Moneyline - betting line where no points are involved, rather a dollar value system that determines the charge or payout.

Juice - the commission placed on each straight bet. The standard is 10% per bet, which can also be expressed as a “20 cent line”. In this case, there is a 10 cent charge per dollar on either side represented by the -10 in -110 (-10 + -10 = -20). It’s helpful to think of it in these terms. Since certain key numbers will carry a heavier juice, obviously the dog will be charged less. The difference will be 20 cents from favorite to dog. For example, if the favorite juice is (-125), then the dog will be 20 cents better at (+105), since -25 + 05 = -20.

Dimeline - refers to the juice when it’s -105 on both sides, or 10 cents. The term is more specifically used with the MLB and is highly coveted by sharps and MLB-heavy bettors.

Even money  - the price on a bet where the return is the same as the wagered amount. There is no juice.

Figure - refers to the bettor’s current balance. More specifically it is usually a one week balance unless they ‘rollover”.

Rollover - a term used to indicate that a bettor’s weekly balance doesn’t reset to zero on the last day of a betting week. These types of agreements are set up beforehand and the bookie/bettor settle up on a less frequent basis. Although less frequent, Premier’s software accommodates this style of accounting.

Close-out - or “zero-out” refers to those bettors that settle up with their agents on a weekly basis. The betting software will run a final weekly balance and then reset the account for the coming new week. This is the most common set-up. Premier will close-out your accounts for you, no need to manually do this.

Credit - the weekly dollar amount that a bettor is allowed to lose. Once this amount is reached, bets will no longer be allowed until the week close-out.

Limit - the dollar amount allowed per team/player or bet type.

 
AND JUST A LITTLE MORE TO FINISH
Hedging - also called “laying off”. Technique of placing action on the other side to cut losses or guarantee a small profit.
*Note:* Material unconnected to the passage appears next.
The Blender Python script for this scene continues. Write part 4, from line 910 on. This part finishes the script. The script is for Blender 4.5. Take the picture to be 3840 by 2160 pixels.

Premier’s real-time alert system facilitates this technique for bookies.

Circled game - refers to a game with restricted limits, possibly do to injuries. At PremierPerHead, this same technique is used for “overnight” games when the line has yet to settle out.

Action - A term used when betting MLB where no pitcher is specified with the bet. If there is a pitching change, the bet is still valid, but at different odds. Action can also refer to the number of bets on a game or to indicate that a bet is valid.

Listed pitchers - refers to a baseball bet that only has action if the pitchers linked with the bet start the game. If original pitcher is removed before the game, the bet will not have action.

Props - a term used to describe special betting options on non-traditional events or on topics within a game. An example would be the team to score first in a game, or total yards passing by a given quarterback.

Futures - betting options on season long events. Most will take multiple months and in some cases even years. Credit bettors tend to not take action on anything more long term than which team will win a league championship.

Off the board - a game not being offered for wagering at that moment. The board refers to all the wagering games and events with a sportsbook.